Tips to Write a Good Bank Teller Resume

Jaron Pak
A bank teller receiving money through a window.
Reading Time: 3 minutes

While banking is a trade that goes back for thousands of years, modern automation has led to a decline in the need for human bank tellers. In fact, the U.S. Bureau of Labor Statistics estimates that the number of bank teller positions will decline by 12% between 2018 and 2028.

With stiffer competition on the horizon, anyone hoping to get into or move up to a bank teller career will need a resume that is finely honed to pass any applicant tracking systems and simultaneously be impressive enough to catch the eye of an employer.

How to Organize a Bank Teller Resume

While there is no universal format for a resume, there are certainly many general rules and guidelines that can help a bank teller resume stand out against the competition. Here are a few formatting suggestions as well as some tips and tricks to help your resume shine.


All resumes should start with a header that includes the following information:

  • Your name.
  • Your physical address.
  • Your phone number and email address.
  • Any applicable links, such as your LinkedIn or Facebook URLs.

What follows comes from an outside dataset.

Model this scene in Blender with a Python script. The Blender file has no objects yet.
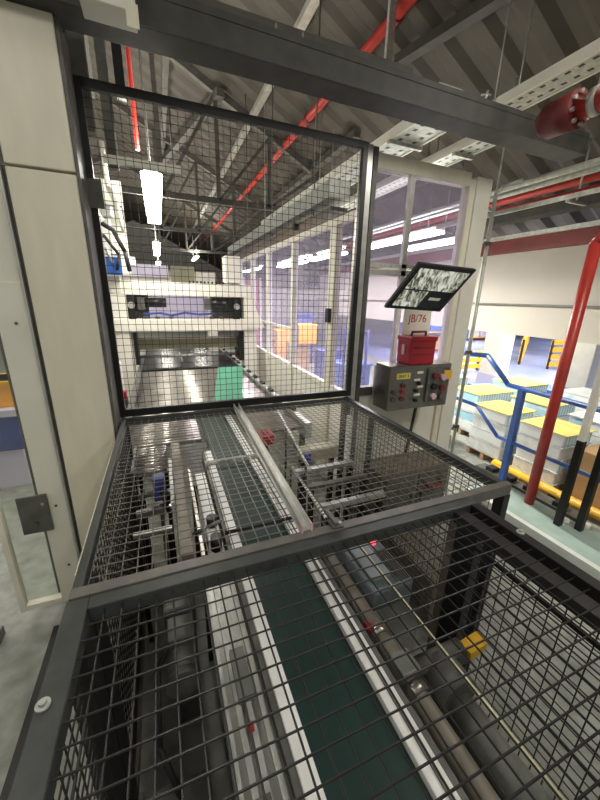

This should be either centered or left-aligned at the top of your resume. If you feel that your physical location may hurt your ability to get an interview, simply put “Open to relocation” in its place.


After your header, include an introductory paragraph of no more than three or four sentences. Use this space to highlight any particularly applicable achievements or skills that help you stand out.

For instance, “Worked as a teller manager and supervised a staff of seven employees at M&T Bank for five-plus years” is much more appropriate than “graduated high school.” You can also include career goals and objectives as long as they directly benefit the employer.

Label this section “Objective,” “About Me,” or something along those lines.


The skills section of your resume should list the applicable soft and hard skills that specifically qualify you as a candidate for the position you’re applying for. Below, you’ll find some examples of bank teller-specific skills to mention.

Soft skills to consider:

  • Adaptability.
  • Time management.
  • Problem-solving.
  • Customer service.
  • Communication.
  • Collaboration.

Hard skills

 to consider:

  • Superior math skills.
  • Proficient data entry capabilities.
  • Cash handling.
  • Vault and safety deposit box experience.
  • Balancing ledgers.

Make sure to prioritize unique or difficult skill sets that are particularly worth highlighting higher on your lists.


Most bank teller positions require little to no formal education. However, it can still help to format and list out any education that may give you an edge. List each item in your education section in the following way:

  • The name of the institution.
  • The name of the degree.
  • The school’s location.
  • The years you attended school.

If you only have a high school diploma, highlight it. If you have a college degree, you can omit your high school information. In addition, highlight any relevant coursework and mention any extracurricular certifications, such as a teller certificate program.


The experience section can be the most powerful part of a bank teller resume. This is where you can highlight past work experience that uniquely qualifies you for the position. Each experience should include the following information:

  • The name of the company.
  • The job title you had while working there.
  • When you worked in the position.
  • A handful of applicable achievements.

If you’ve worked as a bank teller in the past, focus on that. If you’re new to the job, highlight applicable skills, traits, and accomplishments at each position you’ve worked that translate well to a bank teller’s responsibilities.


If you’re going to include references, do so on a separate document alongside your resume. List each reference as follows:

  • Their name.
  • Their job title.
  • The company they work for.
  • Their phone number and email address.
  • Their physical address.

Look for professional references whenever possible. This includes past professors, bosses, and coworkers. Avoid using friends and family unless you’ve been specifically asked for personal references.

Bank Teller Resume Writing Tips

Here are a few other basic tips to reinforce the formatting information included above:

  • Be specific whenever possible: “Two-plus years as a bank teller” is better than “worked as a bank teller in the past.”
  • Look for keywords in the job application and then incorporate them into your resume.
  • Utilize action verbs as you write your resume, such as “collaborate,” “serve,” and “communicate” to help add a splash of life to your wording.
  • Consider using a template to help you get your bearings — just make sure to fill it in with your own unique information.

These tips will help your resume come across as a professional document that can pass ATS screenings and simultaneously impress potential employers.

Sample Bank Teller Resume

If you’re still hesitating regarding where to start, use the following sample to inspire your own resume:

Rebecca Richards.
751 Bergamot Lane
Palm Beach, FL, 33480.
[email protected]


A highly motivated individual with five-plus years of experience as a teller manager overseeing a staff of seven employees at M&T Bank.


Hard skills:

  • Cash-handling.
  • Proficient data entry.

Soft skills:

  • Problem-solving.
  • Communication.


M&T Bank, Palm Beach, FL, Teller Manager, May 2014 – July 2019.

  • Oversee and schedule a staff of seven bank tellers.
  • Meticulously responding to dozens of customer account inquiries per week.


  • Online certification, ICBA Teller Specialist Certification, 2014.
  • Yuma High School, high school diploma, Yuma, AZ, 2012.